Friday, 12 October 2012

Nawa'i Editions (2)

In one of my earliest posts I noted the lack of both critical text editions and translation of the works of نوائی. Therefore, I was very excited when I was in Tashkent back in August to pick up a copy of a recently-published Arabic-script edition of the نسایم المحبَه, his biographical dictionary of Sufi saints, based largely on three of the earliest known manuscripts: 1) Topkapi MS. Rivan 808; 2) St. Petersburg IVAN MS. 97a; and 3) Sulaymaniyya MS. Fath 4056.
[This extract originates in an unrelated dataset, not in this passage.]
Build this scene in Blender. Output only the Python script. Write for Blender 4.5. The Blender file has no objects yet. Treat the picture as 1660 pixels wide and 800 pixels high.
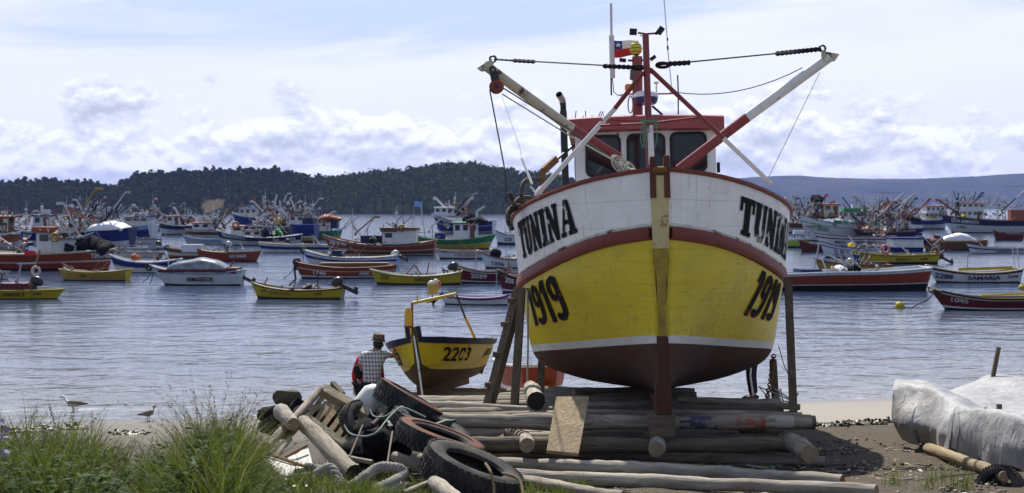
import bpy, bmesh, math, random
import numpy as np
from mathutils import Vector, Matrix, Euler
R = math.radians
random.seed(7)
rng = np.random.default_rng(7)
scene = bpy.context.scene
COL = scene.collection
F = 2280.0      # focal length of the photograph in its own pixels
CAMZ = 4.5      # camera height above the sea
def P(px, py, Y):
    return Vector(((px - 830) / F * Y, Y, CAMZ - (py - 337) / F * Y))
def sm(t):
    t = min(1.0, max(0.0, t)); return t * t * (3 - 2 * t)
def gz(X, Y):   # height of the beach above the sea
    z = 1.4 - .0875 * (Y - 17) - .0168 * (8 - X)
    z += .42 * sm((-X - .2) / 1.8) * sm((15.5 - Y) / 3.5)
    return z
def G(px, py):  # point of the beach seen at a pixel
    Y = 17.0
    for _ in range(40):
        X = (px - 830) / F * Y
        h = CAMZ - gz(X, Y)
        Y = .5 * Y + .5 * h * F / max(py - 337, 5)
    X = (px - 830) / F * Y
    return Vector((X, Y, gz(X, Y)))
def hermite(xs, ys):
    xs = list(xs); ys = list(ys); n = len(xs)
    d = [(ys[i + 1] - ys[i]) / (xs[i + 1] - xs[i]) for i in range(n - 1)]
    m = [d[0]] + [0 if d[i - 1] * d[i] <= 0 else 2 * d[i - 1] * d[i] / (d[i - 1] + d[i]) for i in range(1, n - 1)] + [d[-1]]
    def f(x):
        if x <= xs[0]: return ys[0]
        if x >= xs[-1]: return ys[-1]
        i = max(k for k in range(n - 1) if xs[k] <= x)
        h = xs[i + 1] - xs[i]; t = (x - xs[i]) / h
        return ((1 + 2 * t) * (1 - t) ** 2 * ys[i] + t * (1 - t) ** 2 * h * m[i] + t * t * (3 - 2 * t) * ys[i + 1] + t * t * (t - 1) * h * m[i + 1])
    return f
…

These three MSS. are all copied in a small hand, with 27 lines on each page, so the editors have consulted a pair of later MSS. copied in a larger hand. Incidentally, The editors appear not to be aware of another MS. which arguably belongs to the older family, namely MS. Tk. 1069 III Coll., Asiatic Society of Bengal, Kolkata. This MS. of 116 fols, which I've been able to examine on microfilm, is copied in a small hand, with 27 lines on each page. Many parts of the text are obscured by water damage, but with a little patience and the power of Adobe Acrobat, it's mostly possible to read.

The publishing of (on the face of it) a reasonably reliable text edition will, I hope, make this important source of Central Asian hagiography available to a much wider audience. As I've found out to my delight on numerous occasions, it has a lot of valuable material not found in other sources. For example, according to a friend of mine working on Isma'ilis in Central Asia, it contains one of the earliest references to the traveller and poet ناصر خسرو in a specifically hagiographical context i.e. as a religious personality (p.371)

Most importantly, though, it contains one of the earliest outlines of the group of Turkish shaykhs (ترک مشایخی) 'from the time of احمد یسوی' i.e. the Yasaviyya. While earlier sources had alluded to the co-called 'Turkish shaykhs,' and یسوی was an important figure in the cosmology of Central Asian Sufism, it is only in this work of نوائی that we see the first a full-developed outline of the Yasavaiyya generations, based on initiatory and hereditary linkages.